In the 1980's and 90's it was fashionable for house builders to install plastic (double-insulated) light fittings, particularly for outside lights. Because they were double insulated, these fittings had no earth connection and it was common for the installers to cut the earthwire off.

These days the fashion is more towards metal fittings. If you are thinking of swapping your plastic lights for metal one's it is essential that the metal casing is earthed to prevent electric shock in the event of a fault occurring. If you have any doubt make sure you get a qualified electrician to check for you. In most cases it shouldn't be too difficult to run a new earth wire, or re-connect an existing one.

OVERLOADING

With the trend in recent years to have more sophisticated TV's, with surround sound equipment, amplifiers, satellite, cable and FreeView boxes, many people have  run out of socket outlets. The easy answer has been to fit 3-in-1 adapters and multi-point extension leads. This can lead to dangerous overloading of the socket, which should be avoided.

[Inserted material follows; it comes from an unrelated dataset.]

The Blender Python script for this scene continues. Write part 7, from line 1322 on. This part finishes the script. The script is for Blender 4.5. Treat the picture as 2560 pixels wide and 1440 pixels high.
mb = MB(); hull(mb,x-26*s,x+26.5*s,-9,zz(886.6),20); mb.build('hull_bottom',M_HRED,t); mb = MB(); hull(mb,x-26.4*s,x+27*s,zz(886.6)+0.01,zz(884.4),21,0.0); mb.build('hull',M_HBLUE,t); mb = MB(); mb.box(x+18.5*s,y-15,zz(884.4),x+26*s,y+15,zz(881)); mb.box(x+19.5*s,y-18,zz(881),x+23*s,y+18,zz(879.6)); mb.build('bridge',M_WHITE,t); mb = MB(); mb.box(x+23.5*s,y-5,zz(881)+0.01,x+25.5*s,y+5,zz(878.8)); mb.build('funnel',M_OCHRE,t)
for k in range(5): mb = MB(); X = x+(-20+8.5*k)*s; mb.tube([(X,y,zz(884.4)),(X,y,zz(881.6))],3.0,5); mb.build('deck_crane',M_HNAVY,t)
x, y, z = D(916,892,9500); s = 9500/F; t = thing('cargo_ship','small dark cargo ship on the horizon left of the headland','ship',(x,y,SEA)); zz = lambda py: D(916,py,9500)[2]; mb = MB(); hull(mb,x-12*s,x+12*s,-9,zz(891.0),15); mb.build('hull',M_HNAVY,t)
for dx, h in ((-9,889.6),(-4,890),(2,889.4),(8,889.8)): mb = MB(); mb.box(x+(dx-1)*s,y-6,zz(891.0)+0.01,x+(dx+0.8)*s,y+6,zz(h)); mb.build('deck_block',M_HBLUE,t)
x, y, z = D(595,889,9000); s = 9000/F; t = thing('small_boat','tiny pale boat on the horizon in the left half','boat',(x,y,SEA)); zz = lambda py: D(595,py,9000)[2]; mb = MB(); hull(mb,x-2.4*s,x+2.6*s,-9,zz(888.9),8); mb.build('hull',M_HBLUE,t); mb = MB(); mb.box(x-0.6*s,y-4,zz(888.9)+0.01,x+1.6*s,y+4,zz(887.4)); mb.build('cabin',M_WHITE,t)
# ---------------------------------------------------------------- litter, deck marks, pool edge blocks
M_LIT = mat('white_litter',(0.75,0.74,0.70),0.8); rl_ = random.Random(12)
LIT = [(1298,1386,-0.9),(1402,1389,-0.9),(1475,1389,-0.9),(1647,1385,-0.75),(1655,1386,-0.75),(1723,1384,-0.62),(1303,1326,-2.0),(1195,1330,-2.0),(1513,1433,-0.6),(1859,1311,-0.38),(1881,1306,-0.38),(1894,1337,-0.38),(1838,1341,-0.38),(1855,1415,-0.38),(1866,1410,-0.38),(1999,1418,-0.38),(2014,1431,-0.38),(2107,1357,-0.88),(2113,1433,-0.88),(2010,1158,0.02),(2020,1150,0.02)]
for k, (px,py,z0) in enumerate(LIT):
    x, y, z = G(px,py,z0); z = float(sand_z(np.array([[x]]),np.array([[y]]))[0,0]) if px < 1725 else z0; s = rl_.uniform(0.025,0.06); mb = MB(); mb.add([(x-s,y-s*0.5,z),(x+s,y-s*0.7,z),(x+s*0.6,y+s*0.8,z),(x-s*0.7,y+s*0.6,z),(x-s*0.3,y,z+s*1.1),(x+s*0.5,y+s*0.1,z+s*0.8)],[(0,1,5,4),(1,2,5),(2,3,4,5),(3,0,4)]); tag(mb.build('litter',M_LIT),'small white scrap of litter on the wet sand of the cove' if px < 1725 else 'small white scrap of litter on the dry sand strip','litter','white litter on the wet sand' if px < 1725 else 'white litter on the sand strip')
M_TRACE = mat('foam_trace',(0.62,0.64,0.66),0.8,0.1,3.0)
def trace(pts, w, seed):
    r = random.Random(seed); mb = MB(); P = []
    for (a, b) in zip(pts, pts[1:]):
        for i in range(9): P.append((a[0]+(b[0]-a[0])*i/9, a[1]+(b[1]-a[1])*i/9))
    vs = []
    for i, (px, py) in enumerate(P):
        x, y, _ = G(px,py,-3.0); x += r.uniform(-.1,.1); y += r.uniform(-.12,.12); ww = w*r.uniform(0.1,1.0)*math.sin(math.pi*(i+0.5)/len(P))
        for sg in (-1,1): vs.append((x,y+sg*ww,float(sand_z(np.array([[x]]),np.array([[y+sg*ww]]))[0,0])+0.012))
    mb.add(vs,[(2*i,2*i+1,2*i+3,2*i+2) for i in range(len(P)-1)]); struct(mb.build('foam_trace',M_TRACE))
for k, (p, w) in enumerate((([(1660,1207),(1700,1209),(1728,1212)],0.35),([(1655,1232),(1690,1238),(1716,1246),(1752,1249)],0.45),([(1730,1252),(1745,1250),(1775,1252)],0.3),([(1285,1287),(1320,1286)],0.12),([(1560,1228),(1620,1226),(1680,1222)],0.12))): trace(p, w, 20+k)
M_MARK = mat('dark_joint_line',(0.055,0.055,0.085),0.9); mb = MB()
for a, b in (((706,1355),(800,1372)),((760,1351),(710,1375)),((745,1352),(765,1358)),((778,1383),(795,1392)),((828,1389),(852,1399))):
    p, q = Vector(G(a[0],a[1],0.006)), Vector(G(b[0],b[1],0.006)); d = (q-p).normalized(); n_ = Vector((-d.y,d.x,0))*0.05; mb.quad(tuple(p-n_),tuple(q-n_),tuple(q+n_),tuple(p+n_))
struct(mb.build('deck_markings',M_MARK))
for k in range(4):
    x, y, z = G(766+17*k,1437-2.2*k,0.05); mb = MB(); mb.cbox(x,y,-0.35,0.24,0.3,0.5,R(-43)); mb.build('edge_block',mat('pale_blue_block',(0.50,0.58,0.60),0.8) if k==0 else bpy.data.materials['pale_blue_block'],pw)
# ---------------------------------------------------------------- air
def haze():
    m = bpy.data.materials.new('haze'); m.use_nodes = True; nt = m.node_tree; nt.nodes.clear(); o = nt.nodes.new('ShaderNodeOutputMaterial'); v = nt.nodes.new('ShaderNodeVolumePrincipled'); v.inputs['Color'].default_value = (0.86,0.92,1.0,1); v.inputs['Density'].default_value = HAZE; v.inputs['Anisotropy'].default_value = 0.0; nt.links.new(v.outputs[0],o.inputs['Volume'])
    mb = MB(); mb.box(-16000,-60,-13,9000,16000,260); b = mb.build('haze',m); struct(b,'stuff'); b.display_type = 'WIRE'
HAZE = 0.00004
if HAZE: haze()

In most cases it isn't difficult, or expensive to add an additional double socket into the ring circuit, thereby sharing the load. It also looks much neater. Have a look in my Gallery for some examples. Also have a try at the free socket calculator lower down this page.

TRIP HAZARDS

When we are lucky enough to get a few sunny days we all love to get out into the garden. Perhaps to have a barbecue, or al fresco dinner on the patio or decking, which has become popular in recent years. With the growth of wireless networks, everyone wants to use their tablets and laptops, or hi-fi equipment outside and are tempted to run an extension lead out to the decking. This can pose a trip hazard and is easily solved by fitting a weatherproof socket. These are readily available and surprisingly low-cost, but don't be tempted to do it yourself, just because you can buy one from B & Q or Homebase. This is a job that must be done by a qualified electrician and again, is relatively inexpensive in most cases.

Many people are also choosing to have water features or ponds in their gardens. Again, these can be powered by a weatherproof socket located nearby, or you could choose from a growing range of solar powered fittings. Solar power technology is developing and improving rapidly and prices are dropping almost as quickly. Now you can get beautiful water features in all shapes and sizes, many with rechargeable back up batteries that keep them working for several hours after sunset.